Chaya’s family felt mounting pressure to move wedding plans along quickly. For one thing, her cousin had other prospects. If not Chaya, he would marry someone else—and soon—because his father was ill. So he, too, was under pressure to start his own family and provide a wife who would eventually care for his mother.

A family of meager means, Chaya’s parents could not afford the traditional dowry or bride payment to a groom’s family. By marrying her cousin, the dowry would be waived. There was little time to ponder the decision.
Five hundred guests attended the wedding. Her son, Kardik was conceived shortly after at the in-laws insistence “to bind things up.” But in a move uncharacteristic for in-laws, hers say she can return to school once her son gets a little older. Still, many local villagers want Chaya to work in the fields like everyone else. Community pressure to abide by long-established traditions can be strong.

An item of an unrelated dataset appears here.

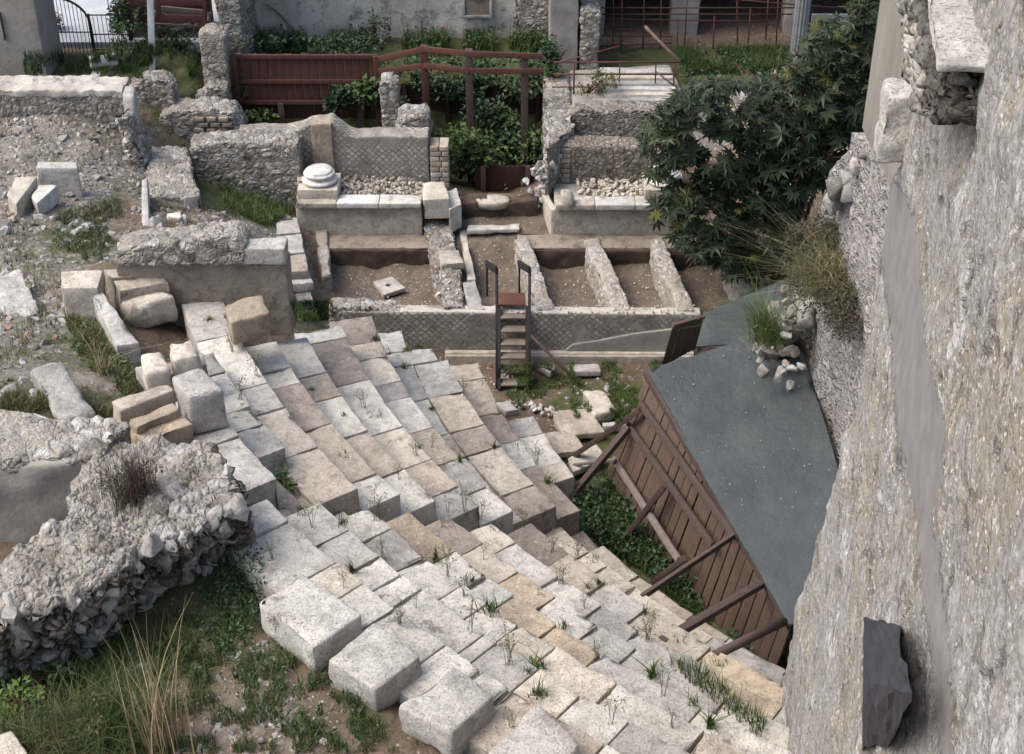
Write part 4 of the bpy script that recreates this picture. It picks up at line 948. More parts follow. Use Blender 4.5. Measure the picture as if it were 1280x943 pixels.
# brown board fence at the back left
def bx(x0, x1, y0, y1, z0, z1, step=.4, r=.006, amp=.004):
    return hexa(x1 - x0, y1 - y0, z1 - z0, lambda P: np.c_[x0 + (x1 - x0) * P[:, 0], y0 + (y1 - y0) * P[:, 1], z0 + (z1 - z0) * P[:, 2]], step=step, r=r, amp=amp)
Yf = 28.0; fx0, fx1 = V(294, 100, Yf).x, V(474, 100, Yf).x; zt_, zm, zb_ = V(380, 68, Yf).z, V(380, 127, Yf).z, 1.15
fen = empty('board_fence', (fx0, Yf, zb_), 'tall red-brown board fence under the pale back wall', 'fence')
nb = 17
for i in range(nb):
    xa, xb = lerp(fx0, fx1, i / nb), lerp(fx0, fx1, (i + 1) / nb) - .012
    v, f = bx(xa, xb, Yf + random.uniform(0, .012), Yf + .03, zm + random.uniform(-.02, .02), zt_ + random.uniform(-.015, .015)); put('board', v, f, WD_RED, parent=fen)
    v, f = bx(xa, xb, Yf + .07, Yf + .1, zb_, zm + .05); put('lower_board', v, f, WD_DARKRED, parent=fen)
for y in (70, 101, 127):
    z = V(380, y, Yf).z; v, f = bx(fx0 - .02, fx1, Yf - .06, Yf - .005, z - .05, z + .04); put('rail', v, f, WD_RED, parent=fen)
for px in (296, 349, 449, 472):
    x = V(px, 100, Yf).x; v, f = bx(x - .06, x + .06, Yf - .12, Yf - .065, zb_ - .1, (zm if 300 < px < 460 else zt_)); put('post', v, f, WD_STRUT if 300 < px < 460 else WD_RED, parent=fen)
# open railing
rail = empty('railing', V(586, 238, 26.9), 'open red-brown timber railing on tall posts over the overgrown pit', 'railing')
p474 = [V(474, 73, 27.9), V(474, 88, 27.9)]; p530 = [V(530, 60, 27.4), V(530, 81, 27.4)]; p586 = [V(586, 66, 26.95), V(586, 87, 26.95)]; p678 = [V(678, 69, 26.8), V(678, 88, 26.8)]
for k in (0, 1):
    for a, b in ((p474, p530), (p530, p586), (p586, p678)):
        v, f = beam(a[k] + Vector((0, -.06, 0)), b[k] + Vector((0, -.06, 0)), .04, .11); put('rail', v, f, WD_RED, parent=rail)
for px, y0, y1, Y, m in ((530, 57, 142, 27.4, WD_RED), (586, 62, 243, 26.95, WD_STRUT), (656, 70, 216, 26.85, WD_STRUT)):
    p = V(px, y0, Y); q_ = V(px, y1, Y); v, f = beam((p.x, Y, q_.z), (p.x, Y, p.z), .14, .12, up=(0, 1, 0)); put('post', v, f, m, parent=rail)
# dark board revetment of the pit
rv = empty('board_revetment', V(590, 200, 28.2), 'dark boards holding back the bank behind the overgrown pit', 'board wall')
x0, x1 = V(497, 150, 28.2).x, V(685, 150, 28.2).x; z0, z1 = .2, V(590, 106, 28.2).z
for i in range(8):
    za, zb2 = lerp(z0, z1, i / 8), lerp(z0, z1, (i + 1) / 8) - .012
    v, f = bx(x0, x1, 28.2 + random.uniform(0, .02), 28.24, za, zb2); put('board', v, f, WD_DARKRED, parent=rv)
for px in (500, 507, 560, 620, 672):
    x = V(px, 150, 28.2).x; v, f = bx(x - .05, x + .05, 28.1, 28.19, z0, z1 + .05); put('post', v, f, WD_RED if px < 520 else WD_DARKRED, parent=rv)
lr = empty('low_boards', V(625, 228, 26.3), 'low dark board edging at the front of the overgrown pit', 'board edging')
a, b = V(594, 208, 26.4), V(668, 210, 26.4); v, f = bx(a.x, b.x, 26.4, 26.44, .35, a.z); put('board', v, f, WD_DARKRED, parent=lr)
for px in (604, 660): x = V(px, 215, 26.3).x; v, f = bx(x - .05, x + .05, 26.3, 26.39, .3, a.z + .03); put('post', v, f, WD_STRUT, parent=lr)

# ================================================================== BACKGROUND BUILDINGS
bw = wall('back_wall', [(282,-160),(480,-160),(700,-160)], 30.3, 1.8, .6, PL_WARM, 'long pale weathered wall closing the site behind the board fence', 'wall', step=.12, amp=.05)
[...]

“I feel that getting married is definitely not an advantage for me; it interferes with my plans to get educated. But I feel lucky because I don’t have any major problems in my life. I don’t mind being a wife and mother at my age.”

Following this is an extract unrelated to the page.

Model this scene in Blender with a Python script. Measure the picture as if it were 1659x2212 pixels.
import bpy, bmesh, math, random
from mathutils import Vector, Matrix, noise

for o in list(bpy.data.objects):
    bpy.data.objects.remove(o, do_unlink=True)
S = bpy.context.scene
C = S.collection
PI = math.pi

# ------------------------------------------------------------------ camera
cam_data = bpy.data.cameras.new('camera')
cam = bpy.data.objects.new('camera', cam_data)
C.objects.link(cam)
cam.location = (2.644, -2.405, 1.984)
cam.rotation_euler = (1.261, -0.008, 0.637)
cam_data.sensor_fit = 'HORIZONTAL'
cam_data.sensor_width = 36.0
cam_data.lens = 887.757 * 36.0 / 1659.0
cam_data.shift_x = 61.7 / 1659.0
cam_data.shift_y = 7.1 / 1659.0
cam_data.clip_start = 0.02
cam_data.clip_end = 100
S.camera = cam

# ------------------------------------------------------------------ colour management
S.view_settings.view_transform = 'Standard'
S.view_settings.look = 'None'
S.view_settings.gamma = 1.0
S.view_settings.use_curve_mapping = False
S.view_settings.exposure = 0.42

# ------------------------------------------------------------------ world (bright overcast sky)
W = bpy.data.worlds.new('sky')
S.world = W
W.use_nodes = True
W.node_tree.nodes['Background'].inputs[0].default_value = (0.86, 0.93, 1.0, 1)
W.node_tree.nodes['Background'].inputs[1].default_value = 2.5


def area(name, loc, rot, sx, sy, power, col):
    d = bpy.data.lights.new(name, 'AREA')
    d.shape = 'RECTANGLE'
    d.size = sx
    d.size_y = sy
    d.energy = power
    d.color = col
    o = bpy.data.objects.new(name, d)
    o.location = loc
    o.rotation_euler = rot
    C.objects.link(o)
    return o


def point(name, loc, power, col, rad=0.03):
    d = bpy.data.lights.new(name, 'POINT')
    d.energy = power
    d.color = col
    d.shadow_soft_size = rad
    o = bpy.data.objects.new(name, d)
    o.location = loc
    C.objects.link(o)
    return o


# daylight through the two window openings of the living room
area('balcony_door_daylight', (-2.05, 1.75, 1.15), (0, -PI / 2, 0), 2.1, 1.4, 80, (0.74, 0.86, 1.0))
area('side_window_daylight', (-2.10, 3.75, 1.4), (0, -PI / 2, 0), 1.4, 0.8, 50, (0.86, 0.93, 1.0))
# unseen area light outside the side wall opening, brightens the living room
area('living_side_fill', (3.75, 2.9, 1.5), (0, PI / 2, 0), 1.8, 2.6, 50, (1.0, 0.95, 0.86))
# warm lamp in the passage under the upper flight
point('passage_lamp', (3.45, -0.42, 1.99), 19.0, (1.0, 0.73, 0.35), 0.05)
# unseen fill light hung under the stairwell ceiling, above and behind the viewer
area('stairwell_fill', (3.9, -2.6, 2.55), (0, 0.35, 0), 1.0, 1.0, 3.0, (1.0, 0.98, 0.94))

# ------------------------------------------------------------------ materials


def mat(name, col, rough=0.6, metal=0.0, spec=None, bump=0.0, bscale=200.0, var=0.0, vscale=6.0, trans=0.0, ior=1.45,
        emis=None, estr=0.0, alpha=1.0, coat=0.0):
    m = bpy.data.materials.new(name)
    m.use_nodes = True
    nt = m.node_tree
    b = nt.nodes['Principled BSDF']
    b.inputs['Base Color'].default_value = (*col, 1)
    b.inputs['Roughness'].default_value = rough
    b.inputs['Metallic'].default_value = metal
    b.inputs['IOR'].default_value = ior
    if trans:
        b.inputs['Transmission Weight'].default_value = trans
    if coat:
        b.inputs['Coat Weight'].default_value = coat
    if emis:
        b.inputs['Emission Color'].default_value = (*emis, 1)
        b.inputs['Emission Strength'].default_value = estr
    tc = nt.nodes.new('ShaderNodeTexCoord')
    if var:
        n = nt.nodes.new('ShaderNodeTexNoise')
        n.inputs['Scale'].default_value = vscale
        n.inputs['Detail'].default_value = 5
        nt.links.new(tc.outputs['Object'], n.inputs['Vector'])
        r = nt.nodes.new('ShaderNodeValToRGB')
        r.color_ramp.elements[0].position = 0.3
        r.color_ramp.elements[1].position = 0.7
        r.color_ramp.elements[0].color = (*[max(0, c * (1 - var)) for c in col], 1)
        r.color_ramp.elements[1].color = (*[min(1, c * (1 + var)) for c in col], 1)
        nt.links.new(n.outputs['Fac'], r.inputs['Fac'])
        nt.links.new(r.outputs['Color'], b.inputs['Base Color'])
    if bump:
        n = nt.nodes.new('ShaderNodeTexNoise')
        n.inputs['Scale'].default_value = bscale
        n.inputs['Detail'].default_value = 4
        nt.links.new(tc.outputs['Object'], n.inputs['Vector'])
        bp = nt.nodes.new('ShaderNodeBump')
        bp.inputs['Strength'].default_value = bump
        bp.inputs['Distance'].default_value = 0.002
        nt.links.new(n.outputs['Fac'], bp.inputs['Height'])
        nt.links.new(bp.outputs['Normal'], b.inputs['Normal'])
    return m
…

Chaya gets up each day at 6:00 a.m., cooks, sweeps, washes clothes by hand and fetches water. At nightfall, she dutifully repeats these chores.
Before her son, Kardik, was born, she also worked in the field with her husband and
in-laws on their two acres of farmland where they grow sorghum, cotton and millet. Now, she stays at home and provides care for her son and her ailing father-in-law.
If a young girl is still in school by the time she weds, her child marriage almost always signals the end of her education. But in Chaya's case, her in-laws say she can return to school when her baby is older.
In fact, Chaya says, her in-laws want her to complete secondary school, get a loan to start a small business, and manage the family's affairs. And Chaya has thought a great deal about the kind of business she might start. There is no flour mill in her village. Perhaps she could get a loan and start one. There is no tailor either. If she purchased a sewing machine, she says, she could work at home while taking care of her son and father-in-law.